◆ YOUR TASK
Everything from the line containing "Write a Blender" to the line containing "COL = SC.collection", both lines included, must be copied exactly; nothing else should be.

Rows from a 3D scene dataset
::::
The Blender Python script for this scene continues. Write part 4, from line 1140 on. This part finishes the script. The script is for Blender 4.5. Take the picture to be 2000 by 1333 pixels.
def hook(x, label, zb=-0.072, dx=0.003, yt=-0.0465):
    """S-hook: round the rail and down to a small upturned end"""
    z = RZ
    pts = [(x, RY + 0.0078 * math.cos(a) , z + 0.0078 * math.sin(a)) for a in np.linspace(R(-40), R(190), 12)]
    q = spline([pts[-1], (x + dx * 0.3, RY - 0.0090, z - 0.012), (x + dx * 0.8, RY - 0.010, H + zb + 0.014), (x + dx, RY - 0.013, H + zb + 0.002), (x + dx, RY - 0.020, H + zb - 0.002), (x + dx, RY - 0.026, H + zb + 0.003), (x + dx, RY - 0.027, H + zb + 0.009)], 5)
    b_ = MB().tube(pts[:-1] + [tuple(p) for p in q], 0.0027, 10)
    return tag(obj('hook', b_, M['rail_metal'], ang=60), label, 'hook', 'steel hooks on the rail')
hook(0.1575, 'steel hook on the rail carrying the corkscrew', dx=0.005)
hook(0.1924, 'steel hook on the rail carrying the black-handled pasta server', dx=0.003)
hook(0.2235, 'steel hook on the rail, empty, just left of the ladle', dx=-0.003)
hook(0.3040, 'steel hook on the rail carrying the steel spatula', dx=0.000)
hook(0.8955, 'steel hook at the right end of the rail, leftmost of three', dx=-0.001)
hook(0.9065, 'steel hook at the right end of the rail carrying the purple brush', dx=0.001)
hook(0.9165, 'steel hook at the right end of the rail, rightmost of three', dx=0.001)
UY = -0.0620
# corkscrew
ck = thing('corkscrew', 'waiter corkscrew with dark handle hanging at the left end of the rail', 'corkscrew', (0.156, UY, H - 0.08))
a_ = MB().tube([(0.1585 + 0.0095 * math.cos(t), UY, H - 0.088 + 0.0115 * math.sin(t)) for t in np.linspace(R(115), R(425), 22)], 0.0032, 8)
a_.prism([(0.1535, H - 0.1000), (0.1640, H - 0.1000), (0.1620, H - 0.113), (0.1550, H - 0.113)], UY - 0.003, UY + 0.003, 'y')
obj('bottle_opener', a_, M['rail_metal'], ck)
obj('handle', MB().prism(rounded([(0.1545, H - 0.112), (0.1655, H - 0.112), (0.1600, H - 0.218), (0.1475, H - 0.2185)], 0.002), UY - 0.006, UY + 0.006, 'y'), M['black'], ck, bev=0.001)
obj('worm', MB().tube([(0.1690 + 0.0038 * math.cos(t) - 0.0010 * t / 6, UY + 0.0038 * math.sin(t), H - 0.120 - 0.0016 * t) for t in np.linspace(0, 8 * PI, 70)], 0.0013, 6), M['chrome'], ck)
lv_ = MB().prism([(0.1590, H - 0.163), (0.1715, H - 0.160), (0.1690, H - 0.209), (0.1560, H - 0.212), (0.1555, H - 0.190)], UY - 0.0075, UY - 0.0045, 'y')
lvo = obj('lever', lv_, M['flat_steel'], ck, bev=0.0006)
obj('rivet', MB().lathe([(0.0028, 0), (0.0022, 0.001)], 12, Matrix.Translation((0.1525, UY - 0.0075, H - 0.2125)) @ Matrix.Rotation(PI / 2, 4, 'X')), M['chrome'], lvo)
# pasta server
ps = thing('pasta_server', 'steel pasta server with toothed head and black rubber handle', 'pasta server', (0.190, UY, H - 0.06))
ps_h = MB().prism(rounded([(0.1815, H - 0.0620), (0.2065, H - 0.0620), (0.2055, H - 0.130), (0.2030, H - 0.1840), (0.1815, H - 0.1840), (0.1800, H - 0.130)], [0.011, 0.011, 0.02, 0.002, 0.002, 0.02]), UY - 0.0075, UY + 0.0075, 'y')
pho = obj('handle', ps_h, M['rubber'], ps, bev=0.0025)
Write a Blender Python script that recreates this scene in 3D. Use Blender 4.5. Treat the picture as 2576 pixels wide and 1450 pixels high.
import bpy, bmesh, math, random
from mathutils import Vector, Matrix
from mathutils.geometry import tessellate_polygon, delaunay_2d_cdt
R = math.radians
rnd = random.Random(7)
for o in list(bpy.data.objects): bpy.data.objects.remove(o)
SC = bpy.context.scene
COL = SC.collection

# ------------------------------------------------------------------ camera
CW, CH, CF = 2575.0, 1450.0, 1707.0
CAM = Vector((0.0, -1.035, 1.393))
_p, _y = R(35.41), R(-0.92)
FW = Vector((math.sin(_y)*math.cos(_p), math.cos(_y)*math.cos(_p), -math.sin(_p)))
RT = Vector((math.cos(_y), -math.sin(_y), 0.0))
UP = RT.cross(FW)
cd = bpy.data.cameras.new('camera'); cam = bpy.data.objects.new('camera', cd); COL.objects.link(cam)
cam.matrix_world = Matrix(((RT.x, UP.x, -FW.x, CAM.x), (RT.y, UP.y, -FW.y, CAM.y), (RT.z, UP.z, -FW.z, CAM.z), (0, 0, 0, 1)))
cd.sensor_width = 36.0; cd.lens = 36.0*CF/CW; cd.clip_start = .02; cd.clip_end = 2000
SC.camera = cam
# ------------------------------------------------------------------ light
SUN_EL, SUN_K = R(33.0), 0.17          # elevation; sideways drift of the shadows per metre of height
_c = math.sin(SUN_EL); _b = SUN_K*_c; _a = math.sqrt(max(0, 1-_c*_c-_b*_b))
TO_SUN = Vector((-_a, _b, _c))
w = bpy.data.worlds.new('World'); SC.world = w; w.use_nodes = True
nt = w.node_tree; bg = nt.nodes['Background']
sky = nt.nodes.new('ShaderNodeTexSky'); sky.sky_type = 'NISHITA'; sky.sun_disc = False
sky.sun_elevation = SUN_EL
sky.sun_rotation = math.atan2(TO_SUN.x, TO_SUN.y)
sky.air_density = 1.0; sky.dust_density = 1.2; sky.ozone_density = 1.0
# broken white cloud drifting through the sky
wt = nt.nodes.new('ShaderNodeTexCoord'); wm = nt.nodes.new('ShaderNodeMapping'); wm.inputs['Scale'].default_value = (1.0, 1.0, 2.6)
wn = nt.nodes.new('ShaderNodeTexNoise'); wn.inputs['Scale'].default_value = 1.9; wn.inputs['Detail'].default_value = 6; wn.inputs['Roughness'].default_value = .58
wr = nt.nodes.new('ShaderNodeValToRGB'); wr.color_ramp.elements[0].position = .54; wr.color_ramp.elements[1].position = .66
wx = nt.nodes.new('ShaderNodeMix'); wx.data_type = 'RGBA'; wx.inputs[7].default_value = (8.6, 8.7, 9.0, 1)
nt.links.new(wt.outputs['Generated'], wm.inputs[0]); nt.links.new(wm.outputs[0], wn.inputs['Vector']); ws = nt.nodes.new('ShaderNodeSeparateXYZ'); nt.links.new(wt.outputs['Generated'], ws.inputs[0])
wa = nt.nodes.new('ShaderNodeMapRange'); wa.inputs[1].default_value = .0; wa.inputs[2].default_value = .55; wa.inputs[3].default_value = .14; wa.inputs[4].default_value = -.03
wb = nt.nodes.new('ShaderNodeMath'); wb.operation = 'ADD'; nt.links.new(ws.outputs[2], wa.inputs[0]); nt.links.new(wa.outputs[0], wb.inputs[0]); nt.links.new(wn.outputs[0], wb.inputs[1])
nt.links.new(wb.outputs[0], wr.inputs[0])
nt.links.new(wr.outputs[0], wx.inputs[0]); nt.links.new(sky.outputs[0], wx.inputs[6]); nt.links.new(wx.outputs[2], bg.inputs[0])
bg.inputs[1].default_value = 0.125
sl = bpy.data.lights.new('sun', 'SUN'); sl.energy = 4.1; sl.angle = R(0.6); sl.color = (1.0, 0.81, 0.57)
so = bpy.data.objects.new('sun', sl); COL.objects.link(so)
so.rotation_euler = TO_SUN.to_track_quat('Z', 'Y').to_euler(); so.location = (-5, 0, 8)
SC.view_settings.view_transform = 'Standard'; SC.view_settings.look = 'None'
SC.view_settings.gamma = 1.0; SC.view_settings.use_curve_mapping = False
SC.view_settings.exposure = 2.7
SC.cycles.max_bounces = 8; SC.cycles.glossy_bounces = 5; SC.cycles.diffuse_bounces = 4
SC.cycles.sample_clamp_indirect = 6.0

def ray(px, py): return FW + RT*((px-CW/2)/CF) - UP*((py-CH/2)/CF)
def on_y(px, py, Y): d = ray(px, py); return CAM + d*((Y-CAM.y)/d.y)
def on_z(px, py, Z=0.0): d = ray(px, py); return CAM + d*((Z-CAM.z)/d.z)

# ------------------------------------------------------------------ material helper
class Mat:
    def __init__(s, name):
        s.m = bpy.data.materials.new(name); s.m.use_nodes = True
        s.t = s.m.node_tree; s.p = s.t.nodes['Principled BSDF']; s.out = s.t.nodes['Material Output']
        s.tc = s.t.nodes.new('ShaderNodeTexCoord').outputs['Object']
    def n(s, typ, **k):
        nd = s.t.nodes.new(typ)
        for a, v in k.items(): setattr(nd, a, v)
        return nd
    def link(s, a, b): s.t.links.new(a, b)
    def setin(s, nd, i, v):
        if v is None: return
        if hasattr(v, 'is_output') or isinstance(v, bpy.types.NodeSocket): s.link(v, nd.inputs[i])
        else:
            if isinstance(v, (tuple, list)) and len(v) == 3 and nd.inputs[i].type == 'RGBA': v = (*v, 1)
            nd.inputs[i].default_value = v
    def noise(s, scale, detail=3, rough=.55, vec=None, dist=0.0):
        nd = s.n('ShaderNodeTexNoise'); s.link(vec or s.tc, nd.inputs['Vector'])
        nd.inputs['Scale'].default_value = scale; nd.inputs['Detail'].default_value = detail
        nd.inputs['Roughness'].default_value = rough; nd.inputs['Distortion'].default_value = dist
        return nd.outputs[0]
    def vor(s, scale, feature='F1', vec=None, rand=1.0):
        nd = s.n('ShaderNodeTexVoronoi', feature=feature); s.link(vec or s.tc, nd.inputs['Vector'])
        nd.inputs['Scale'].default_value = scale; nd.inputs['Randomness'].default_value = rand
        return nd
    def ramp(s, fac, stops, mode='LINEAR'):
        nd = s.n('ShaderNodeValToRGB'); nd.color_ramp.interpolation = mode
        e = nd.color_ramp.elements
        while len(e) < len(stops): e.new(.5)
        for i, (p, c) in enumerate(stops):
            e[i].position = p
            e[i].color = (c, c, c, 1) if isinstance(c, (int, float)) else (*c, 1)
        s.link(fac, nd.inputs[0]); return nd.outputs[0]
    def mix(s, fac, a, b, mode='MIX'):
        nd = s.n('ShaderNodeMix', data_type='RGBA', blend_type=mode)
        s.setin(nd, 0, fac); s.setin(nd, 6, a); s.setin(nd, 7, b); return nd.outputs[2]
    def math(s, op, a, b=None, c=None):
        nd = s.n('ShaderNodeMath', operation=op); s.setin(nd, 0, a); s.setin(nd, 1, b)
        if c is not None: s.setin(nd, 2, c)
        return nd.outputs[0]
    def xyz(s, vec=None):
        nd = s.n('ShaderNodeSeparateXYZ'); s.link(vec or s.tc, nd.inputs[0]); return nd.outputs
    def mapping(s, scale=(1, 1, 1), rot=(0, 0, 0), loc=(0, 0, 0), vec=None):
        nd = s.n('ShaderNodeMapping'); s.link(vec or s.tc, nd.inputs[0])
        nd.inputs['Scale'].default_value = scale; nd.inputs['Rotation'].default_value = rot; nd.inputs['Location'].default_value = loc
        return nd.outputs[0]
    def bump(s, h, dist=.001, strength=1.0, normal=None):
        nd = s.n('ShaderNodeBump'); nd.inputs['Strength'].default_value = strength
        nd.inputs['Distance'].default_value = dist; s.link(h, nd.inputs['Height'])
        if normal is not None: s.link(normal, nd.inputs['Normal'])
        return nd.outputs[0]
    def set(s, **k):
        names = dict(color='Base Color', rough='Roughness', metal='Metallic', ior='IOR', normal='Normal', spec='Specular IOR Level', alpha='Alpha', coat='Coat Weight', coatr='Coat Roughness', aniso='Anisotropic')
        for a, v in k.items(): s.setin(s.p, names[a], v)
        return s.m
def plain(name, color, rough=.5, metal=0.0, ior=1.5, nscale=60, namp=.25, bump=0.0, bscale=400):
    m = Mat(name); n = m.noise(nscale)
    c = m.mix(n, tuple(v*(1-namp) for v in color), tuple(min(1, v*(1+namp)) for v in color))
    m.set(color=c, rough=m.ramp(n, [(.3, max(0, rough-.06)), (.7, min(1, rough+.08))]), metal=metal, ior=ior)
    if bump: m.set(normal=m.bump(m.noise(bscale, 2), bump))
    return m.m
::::
◆ TASK OUTPUT
Write a Blender Python script that recreates this scene in 3D. Use Blender 4.5. Treat the picture as 2576 pixels wide and 1450 pixels high.
import bpy, bmesh, math, random
from mathutils import Vector, Matrix
from mathutils.geometry import tessellate_polygon, delaunay_2d_cdt
R = math.radians
rnd = random.Random(7)
for o in list(bpy.data.objects): bpy.data.objects.remove(o)
SC = bpy.context.scene
COL = SC.collection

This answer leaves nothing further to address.